Le livre « Mon vrai nom est Elisabeth » est un succès de librairie depuis sa sortie en mars dernier. Enquêtant sur le silence entourant son arrière-grand-mère, internée dans les années 50, Adèle Yon dénonce la maltraitance des femmes par la psychiatrie et la contagion de la souffrance sur plusieurs générations.
Betsy est folle. L’été dans la maison de famille de Bretagne, la vieille dame saute dans la piscine comme une grenouille et dit des énormités aux repas devant les enfants qui la moquent et la craignent. L’araignée électrique qui nettoie le fond de la piscine est surnommée « la grand-mère ». Arrière-petite-fille de Betsy, Adèle a mené une enquête sur plusieurs années afin de faire surgir du silence cette jeune femme née en 1916, dont le vrai prénom était Elisabeth et qui a été internée pour schizophrénie de 1950 à 1967. Adèle Yon, jeune normalienne et chercheuse, interroge les membres de la famille de son père sur trois générations et en fait son sujet de thèse. Avec subtilité et ténacité, elle permet à la parole de surgir, tout particulièrement du côté des femmes : sa grand-mère à laquelle le livre est dédié, des cousines, tantes et grand-tantes qui cherchent comme elle l’origine de la folie. Et aussi celles et ceux qui ont choisi au contraire de ne jamais évoquer ce qui pourrait blesser.
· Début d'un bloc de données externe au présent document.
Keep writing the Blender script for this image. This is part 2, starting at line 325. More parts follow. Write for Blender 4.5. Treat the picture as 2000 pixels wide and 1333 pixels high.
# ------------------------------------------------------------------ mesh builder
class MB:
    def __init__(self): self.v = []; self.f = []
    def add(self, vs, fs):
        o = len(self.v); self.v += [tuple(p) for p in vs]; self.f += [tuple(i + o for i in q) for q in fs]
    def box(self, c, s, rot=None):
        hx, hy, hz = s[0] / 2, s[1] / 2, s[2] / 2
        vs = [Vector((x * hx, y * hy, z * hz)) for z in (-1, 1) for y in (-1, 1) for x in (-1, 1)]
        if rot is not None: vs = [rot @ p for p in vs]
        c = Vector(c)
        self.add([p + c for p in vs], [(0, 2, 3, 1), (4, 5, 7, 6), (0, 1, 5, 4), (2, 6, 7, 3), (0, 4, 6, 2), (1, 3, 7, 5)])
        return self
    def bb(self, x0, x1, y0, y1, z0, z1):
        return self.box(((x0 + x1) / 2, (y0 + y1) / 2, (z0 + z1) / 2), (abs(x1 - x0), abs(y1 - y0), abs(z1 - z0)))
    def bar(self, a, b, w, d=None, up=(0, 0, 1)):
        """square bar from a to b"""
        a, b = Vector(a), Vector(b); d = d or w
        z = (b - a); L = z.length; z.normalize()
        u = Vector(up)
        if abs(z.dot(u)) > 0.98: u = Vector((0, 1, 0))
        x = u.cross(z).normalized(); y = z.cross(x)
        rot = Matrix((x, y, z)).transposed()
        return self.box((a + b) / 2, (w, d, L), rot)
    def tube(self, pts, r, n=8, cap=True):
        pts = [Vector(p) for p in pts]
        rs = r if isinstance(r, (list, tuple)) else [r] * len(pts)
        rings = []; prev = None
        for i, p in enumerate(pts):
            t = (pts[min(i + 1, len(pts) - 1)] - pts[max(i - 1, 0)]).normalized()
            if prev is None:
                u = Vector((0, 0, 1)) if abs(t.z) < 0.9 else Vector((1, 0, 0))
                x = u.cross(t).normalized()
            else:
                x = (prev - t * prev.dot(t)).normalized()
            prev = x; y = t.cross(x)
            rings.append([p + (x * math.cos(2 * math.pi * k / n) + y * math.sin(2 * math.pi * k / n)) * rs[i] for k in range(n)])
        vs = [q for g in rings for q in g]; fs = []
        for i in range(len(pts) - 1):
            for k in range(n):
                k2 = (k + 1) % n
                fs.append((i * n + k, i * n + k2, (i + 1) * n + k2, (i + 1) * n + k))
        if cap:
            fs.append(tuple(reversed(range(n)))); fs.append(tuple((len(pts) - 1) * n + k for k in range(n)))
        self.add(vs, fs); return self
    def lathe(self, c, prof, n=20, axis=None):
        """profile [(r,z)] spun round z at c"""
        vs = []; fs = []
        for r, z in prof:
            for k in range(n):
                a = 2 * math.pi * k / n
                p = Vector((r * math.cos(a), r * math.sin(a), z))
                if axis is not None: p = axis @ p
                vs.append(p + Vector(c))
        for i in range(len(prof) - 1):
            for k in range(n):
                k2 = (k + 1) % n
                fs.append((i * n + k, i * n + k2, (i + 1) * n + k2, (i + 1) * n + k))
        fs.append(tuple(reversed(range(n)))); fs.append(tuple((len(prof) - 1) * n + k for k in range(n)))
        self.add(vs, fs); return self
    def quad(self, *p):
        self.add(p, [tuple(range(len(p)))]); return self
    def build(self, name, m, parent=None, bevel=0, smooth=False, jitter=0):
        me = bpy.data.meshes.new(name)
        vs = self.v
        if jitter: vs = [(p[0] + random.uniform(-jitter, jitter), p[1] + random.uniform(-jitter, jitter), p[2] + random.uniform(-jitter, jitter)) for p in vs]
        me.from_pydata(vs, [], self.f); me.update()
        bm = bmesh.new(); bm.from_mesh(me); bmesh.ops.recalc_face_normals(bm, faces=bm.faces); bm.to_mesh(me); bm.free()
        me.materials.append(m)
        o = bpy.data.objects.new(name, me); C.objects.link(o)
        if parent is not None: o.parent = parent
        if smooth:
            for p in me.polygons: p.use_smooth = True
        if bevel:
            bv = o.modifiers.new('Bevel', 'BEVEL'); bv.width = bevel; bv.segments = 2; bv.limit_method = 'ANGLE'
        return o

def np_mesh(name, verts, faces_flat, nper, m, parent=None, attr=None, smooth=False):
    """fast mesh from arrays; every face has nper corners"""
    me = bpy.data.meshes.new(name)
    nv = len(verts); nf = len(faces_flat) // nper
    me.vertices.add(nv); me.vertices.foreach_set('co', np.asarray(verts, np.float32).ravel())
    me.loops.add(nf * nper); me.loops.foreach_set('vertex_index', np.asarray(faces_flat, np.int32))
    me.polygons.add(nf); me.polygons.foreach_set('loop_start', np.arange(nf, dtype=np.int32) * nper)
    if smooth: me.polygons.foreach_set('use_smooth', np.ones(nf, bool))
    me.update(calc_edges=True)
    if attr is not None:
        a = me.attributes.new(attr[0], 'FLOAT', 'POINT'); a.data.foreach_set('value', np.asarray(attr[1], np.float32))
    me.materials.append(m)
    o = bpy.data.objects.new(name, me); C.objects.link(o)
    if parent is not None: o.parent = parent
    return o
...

Avec dextérité, la jeune autrice mêle son trajet personnel à ceux de ses proches, gravitant ensemble autour du trou noir du secret d’Elisabeth.
Pourquoi une jeune fille brillante de la bourgeoise catholique a-t-elle passé la moitié de sa vie de femme internée pour schizophrénie ? Comment les médecins ont-ils pu convaincre son père et son mari que la lobotomie la guérirait ? La jeune auteure a découvert à l’hôpital de Bonneval une trentaine de dossiers de personnes lobotomisées dans les années 50 : les observations cliniques et froides des médecins y côtoient les témoignages directs des opérées (en immense majorité des femmes), dont la souffrance morale est totalement niée. « Je suis une malade et non une folle. Je veux me mettre la tête dans la rivière pour la vider de mes bêtises et la remplir de bonnes idées ». L’histoire d’Elisabeth est celle d’une cellule familiale mais plus largement la dénonciation de la brutalité de la psychiatrie des années 50 en France.
Une des nièces de Betsy devenue artiste céramiste a cette phrase définitive : « Tout le noir qui est en moi je l’ai mis dans la terre pour survivre ». Adèle Yon a quant à elle choisi les mots pour sortir son Elisabeth de l’obscurité.
« Mon vrai nom est Elisabeth » d’Adèle Yon, roman, Editions du sous-sol, mars 2025
2 commentaires
Merci Madame pour cette critique simple, claire et juste sans à priori ni jugement.
Le grand père.
Merci beaucoup monsieur pour votre retour. Je me posais la question du titre de l’article que la famille pourrait considérer sans doute comme brutal, mais j’ai retrouvé cette colère dans le magnifique livre d’Adèle Yon.